The problem was USC was never appealing to win back the 14 victories it was forced to vacate, the ones Bush played in while he was ineligible from December 2004 through the 2005-06 season. USC was simply appealing to reduce its two-year bowl ban to one year and limit football scholarship reductions to five in each of the next three years instead of the scheduled 10. The result of the Trojans' appeal had no bearing on the 2005 Orange Bowl and the decision the BCS would ultimately make regarding the 2004 national championship.
Nevertheless, Haden waited for the inevitable, deciding to take an opposite approach with the crystal ball than he did with Bush's Heisman. It wasn't hard to ship back a trophy celebrating the accomplishments of one shamed player who helped bring down a football program, but it was hard to take the same stance with a trophy signifying the accomplishments of an entire team.
After all, the Associated Press decided it would not strip USC of its 2004 national championship because its poll is intended to measure on-field performance, and if teams are allowed to play they're allowed to be ranked. Maybe, Haden hoped, the BCS would see things the AP's way.
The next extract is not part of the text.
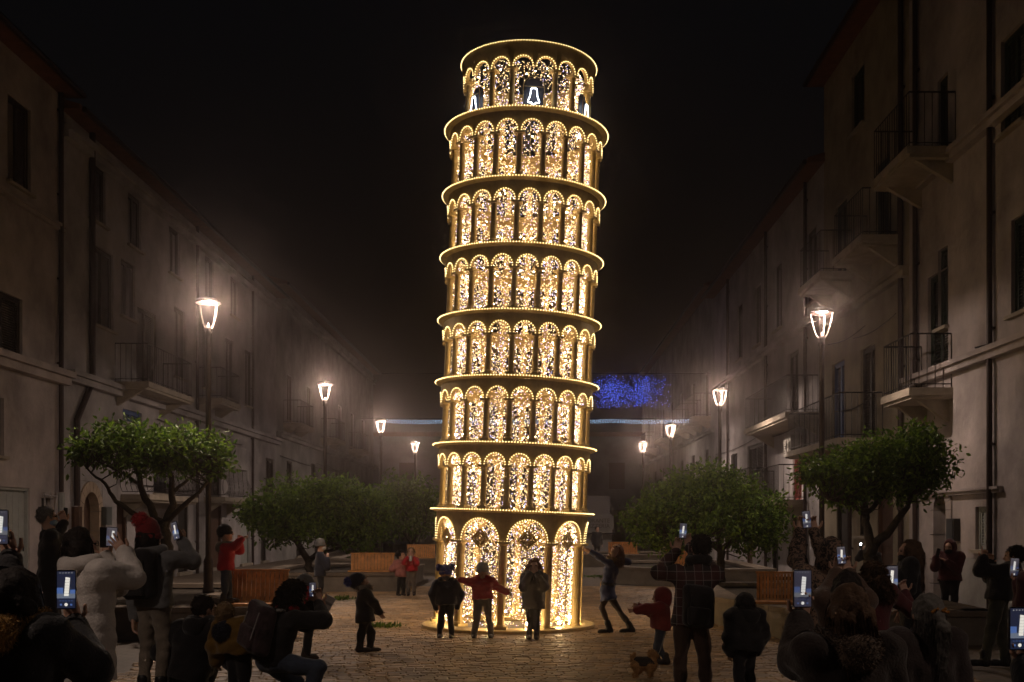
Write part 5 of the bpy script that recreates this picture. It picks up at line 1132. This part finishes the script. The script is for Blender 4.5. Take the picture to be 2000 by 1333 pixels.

While not as gaudy and well-known as the BCS national championship trophy, USC will still display the 2003 and 2004 AP national championship trophies at Heritage Hall. They are still back-to-back national champions. The BCS might not agree with them, but how many of us ever agree with the BCS?
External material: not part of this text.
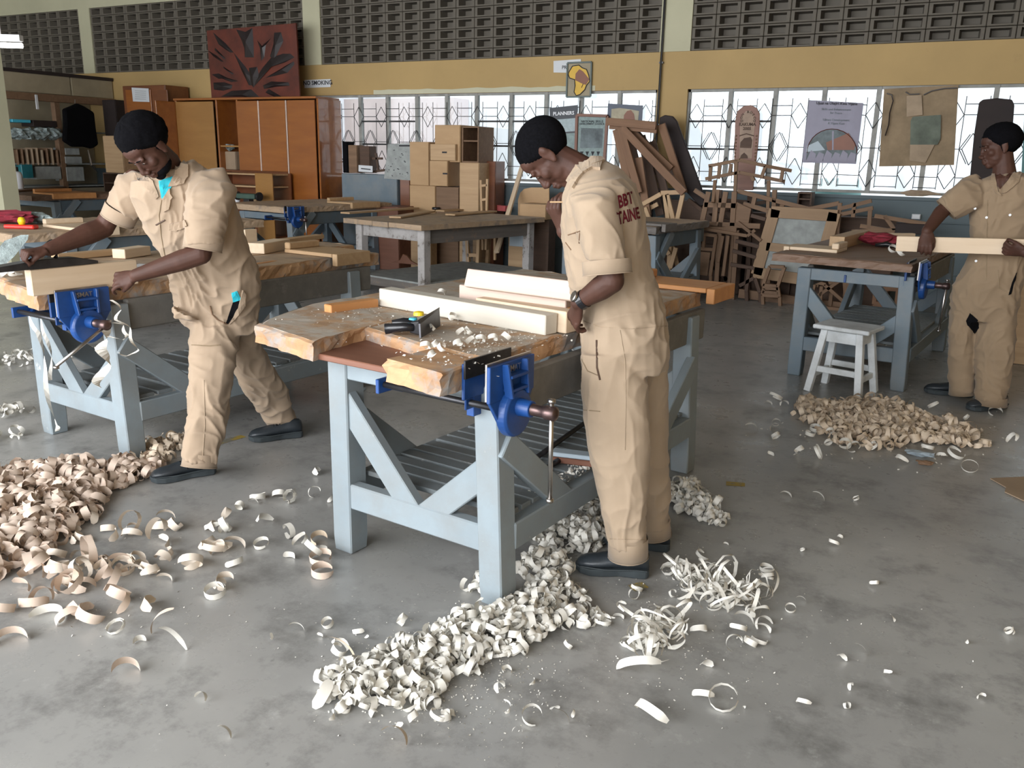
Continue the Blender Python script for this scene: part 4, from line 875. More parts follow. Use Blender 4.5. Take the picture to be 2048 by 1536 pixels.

Anyone who saw USC during the 2004 regular season would be hard-pressed not to consider the Trojans national champions even after Monday's ruling. Bush was eligible for the entire regular season before beginning to accept improper benefits in December. Since the NCAA wasn't able to pinpoint exactly when he began accepting those improper benefits, USC was also forced to vacate its regular-season finale win over UCLA on Dec. 4.
Bush's participation in the 2005 Orange Bowl, a game which took place a month after the 2004 regular season, ultimately cancelled everything the team did through the first 11 games of the season in which Bush was eligible and the Trojans won their games by an average of 20.5 points, including seven games in which the margin was at least 30 points.
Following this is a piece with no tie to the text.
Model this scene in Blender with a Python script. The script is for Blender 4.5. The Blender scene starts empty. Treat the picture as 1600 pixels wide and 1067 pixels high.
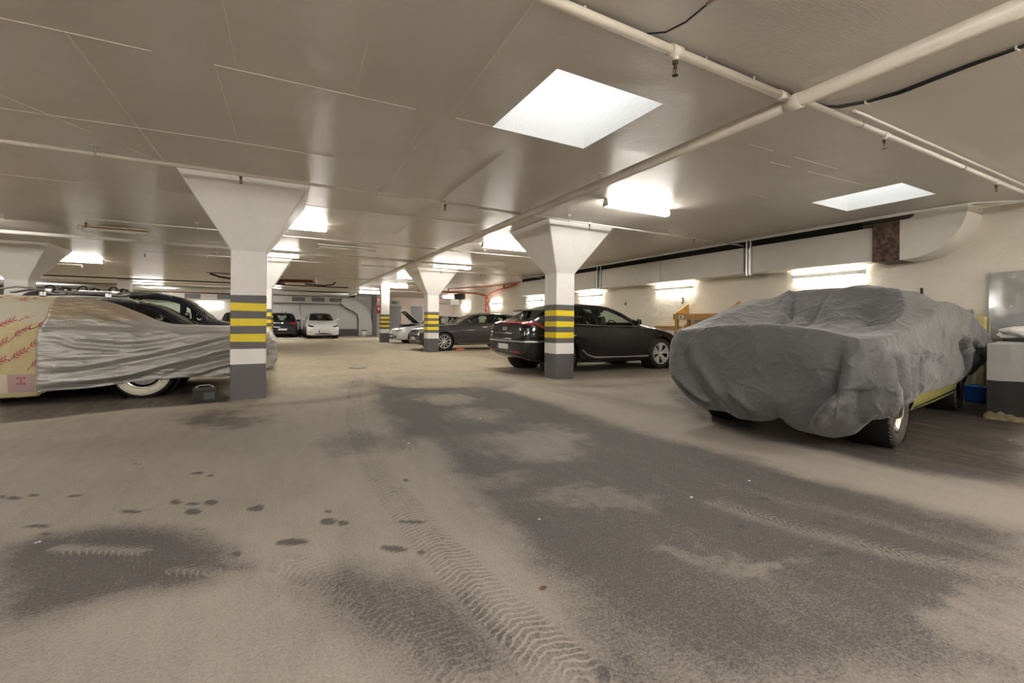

Chances are good USC would have beaten Oklahoma in the 2005 Orange Bowl without Bush. Maybe the final score wouldn't have been 55-19 but Bush's presence on the field that night certainly didn't account for a 36-point difference.
Bush had 75 rushing yards, 31 receiving yards and 43 yards on kick and punt returns, and no touchdowns. Meanwhile, Matt Leinart threw five touchdown passes, three to Steve Smith, one to Dwayne Jarrett and another to Dominique Byrd, while LenDale White rushed for 118 yards and two touchdowns. USC forced five turnovers and began celebrating the win on the sideline with more than nine minutes left in the game, up 55-10.
While the 2004 BCS national championship trophy will no longer be displayed at Heritage Hall, the players and coaches who were on that team will still consider themselves national champions and have no plans of returning the championship rings they earned that season.
"People can say whatever they want but we still played every game the way we had to no one will ever be able to take that away," Leinart said. "I've talked to a lot of people I played with on those teams and we all say the same thing. Everyone who knows football knows we won those games and we won the title."